Sticking around would put the group at risk of criticism for reneging on its original and stated mission to fold up the tent at the appointed hour. But some Democrats say Ready for Hillary could provide a unique resource to an eventual campaign by building on the get-out-the-vote skills it honed during the midterms, when Ready for Hillary organizers worked to get every candidate that Clinton endorsed elected. (That endeavor, it should be noted, largely failed, with just one-third of Clinton’s chosen candidates winning. Whether that was due to Clinton, local GOTV efforts, or the Republican wave is a matter of a some dispute.)
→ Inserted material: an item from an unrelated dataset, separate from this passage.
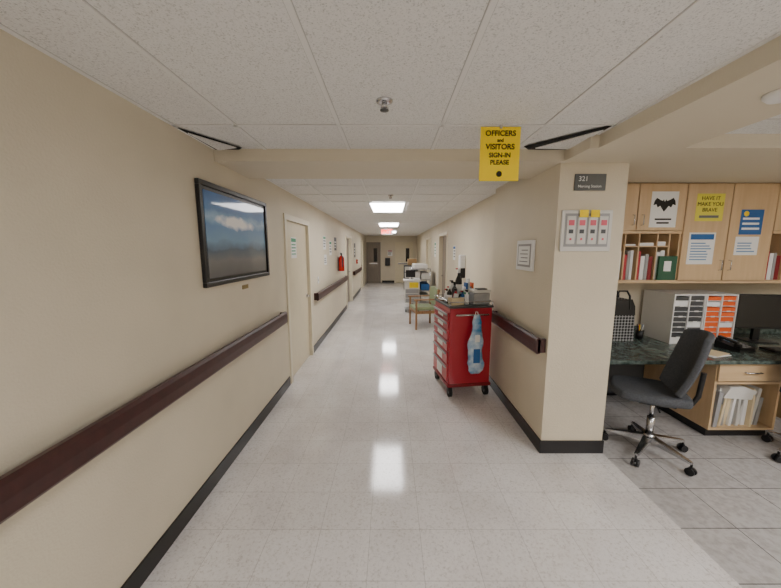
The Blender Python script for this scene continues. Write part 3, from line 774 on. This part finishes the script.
e=empty('desk_papers',(2.95,2.86,DZ),math.radians(14))
box('sheet_a',-0.11,0.11,-0.14,0.14,0.0,0.006,M['paper'],e); box('sheet_b',-0.09,0.12,-0.13,0.13,0.006,0.01,M['manila'],e,rot=(0,0,0.15))
e=empty('pen_cup',(2.68,3.3,DZ))
lathe('cup',[(0.034,0.0),(0.038,0.1),(0.034,0.1),(0.031,0.01)],(0,0,0),M['blk'],e)
for n in range(5): cyl('pen_%d'%n,(0.006*math.cos(n*1.3),0.006*math.sin(n*1.3),0.012),(0.028*math.cos(n*1.3),0.028*math.sin(n*1.3),0.16),0.004,[M['blue'],M['red'],M['blk'],M['yellow'],M['white']][n],e)

# ------------------------------------------------------------------ office chairs
def office_chair(loc, rz, spin=0.0, seat_z=0.53):
    c=empty('office_chair',loc,rz)
    for i in range(5):
        a=spin+2*math.pi*i/5+0.3; dx,dy=math.cos(a),math.sin(a)
        bm=bmesh.new(); L0,L1=0.03,0.31; q=(-dy,dx)
        for (l,w,zl,zh) in ((L0,0.03,0.10,0.155),(L1,0.016,0.085,0.105)):
            for s in (-1,1):
                for z in (zl,zh): bm.verts.new((dx*l+q[0]*w*s,dy*l+q[1]*w*s,z))
        bmesh.ops.convex_hull(bm, input=bm.verts)
        bmesh.ops.bevel(bm, geom=bm.edges[:], offset=0.005, segments=2, affect='EDGES')
        bm_obj('star_leg_%d'%i,bm,M['chrome'],c)
        ex,ey=dx*0.305,dy*0.305
        cyl('caster_stem_%d'%i,(ex,ey,0.06),(ex,ey,0.09),0.008,M['blk'],c)
        for s in (-1,1):
            cyl('caster_wheel_%d_%d'%(i,s+1),(ex+q[0]*s*0.008,ey+q[1]*s*0.008,0.03),(ex+q[0]*s*0.024,ey+q[1]*s*0.024,0.03),0.03,M['blk'],c)
        box('caster_hood_%d'%i,ex-0.012,ex+0.012,ey-0.012,ey+0.012,0.035,0.064,M['blk'],c,0.003)
    cyl('hub',(0,0,0.09),(0,0,0.17),0.04,M['chrome'],c)
    cyl('gas_sleeve',(0,0,0.17),(0,0,0.32),0.027,M['chrome'],c)
    cyl('gas_rod',(0,0,0.32),(0,0,seat_z-0.07),0.016,M['chrome'],c)
    box('mechanism',-0.09,0.09,-0.12,0.13,seat_z-0.08,seat_z-0.045,M['blk'],c,0.01)
    tube('tilt_lever',[(0.08,0,seat_z-0.065),(0.22,-0.02,seat_z-0.07)],0.006,M['blk'],c)
    s=curved_pad('seat_cushion',0.46,0.52,0.07,-0.015,M['fabric'],c,tuck=0)
    s.rotation_euler=(math.radians(90),0,0); s.location=(0,-0.04,seat_z)
    b=curved_pad('backrest',0.42,0.56,0.045,0.07,M['fabric'],c,tuck=0.05)
    b.rotation_euler=(math.radians(-10),0,0); b.location=(0,0.24,seat_z+0.28)
    tube('back_support',[(0,0.1,seat_z-0.06),(0,0.25,seat_z-0.05),(0,0.28,seat_z+0.02),(0,0.295,seat_z+0.22)],0.018,M['blk'],c)
    return c
office_chair((2.20,2.49,0),math.radians(-114),0.45)
office_chair((3.46,2.33,0),math.radians(-15),0.5)

# ------------------------------------------------------------------ world + camera
w=bpy.data.worlds.new('World'); S.world=w; w.use_nodes=True
w.node_tree.nodes['Background'].inputs[0].default_value=(0.8,0.85,0.9,1); w.node_tree.nodes['Background'].inputs[1].default_value=0.3
cam=bpy.data.cameras.new('Camera'); co=bpy.data.objects.new('Camera',cam); COL.objects.link(co)
cam.sensor_width=36; cam.lens=36*315/781; cam.clip_start=0.02
co.location=(0,0,1.71); co.rotation_euler=(math.radians(90-7.95),0,0)
S.camera=co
In 2016, Ready for Hillary essentially could act as a super PAC field operation, much as Americans Coming Together did for John Kerry in 2004. Super PACs traditionally focus on messaging and advertising but are hamstrung by having to pay higher rates than the campaigns do to get on the air. A super PAC focused on GOTV efforts would free a campaign to target its resources and energy elsewhere or could work alongside a campaign’s field operation.

“What Ready for Hillary could do is stay ahead of the primary cycle,” said one Democrat. “No campaign manager [for Clinton] is going to say, ‘Let’s campaign and organize in South Dakota,’ but a Ready for Hillary could do that.”

If Ready for Hillary remained viable and outside the campaign infrastructure, the group could act as a scout team for the campaign, getting its supporters to rallies for her and signing up those who arrive on their own. It has some experience with that kind of thing, helping to bring crowds to locations on Clinton’s summer book tour and registering supporters in the process. Over the next three weeks, Ready for Hillary is planning more than a dozen events around the country, mostly at college campuses.

Ready for Hillary also has managed to do something the Clinton campaigns of the past have not been able to do: Excite young voters and turn the potential candidacy of someone who has been in public life for three decades into an event. Ready for Hillary fundraisers have often been fun—and packed, even at high-dollar New York City establishments like The Standard Hotel, where $18 signature cocktails had names like “The Ceiling Breaker.”

“I think those in the leadership [of Ready for Hillary] will look at the landscape and determine what the tools are at their disposal to help Hillary Clinton get elected president of the United States,” said Jeff Johnson, a communications specialist who has hosted Ready for Hillary fundraisers and who has performed outreach to the black community for the group. “Whether that means Ready for Hillary stays on as a super PAC or moves forward and gets absorbed by the campaign, it depends on what the other pieces are on the chessboard.”

Political operatives involved in the organization said the real question was whether an eventual Clinton campaign would want to take over the Ready infrastructure, with its email lists and its nationwide network of organizers, or whether it would prefer to build its own infrastructure.

And to be sure, there are risks associated with keeping the organization alive, not least of which is that an organization with Clinton’s name attached to it would be operating on her behalf but would be unable to coordinate with the campaign. Plus, even if the group focused narrowly on GOTV efforts, its inability to coordinate would mean it would not be able to narrowcast messages quite like an in-house field operation would be able to. Finally, many of the organizers who have signed on did so in the hopes that they would have the inside track to work on the official campaign and, later on, in the administration. Would they want to stay with an outside group?

“Ready for Hillary is remarkably simple. It has one mission—to build up a database of supporters for Hillary Clinton, and then one day be able to say, ‘Mission Accomplished,’” said Tracy Sefl, a senior adviser to the group.

Any speculation about what happens should Clinton announce a candidacy, Sefl said, is just speculation.

“It sounds like the kind of decision that a candidate and a campaign would be instrumental in shaping,” she said. “But because there is no candidate and no campaign, I know of nothing being planned.”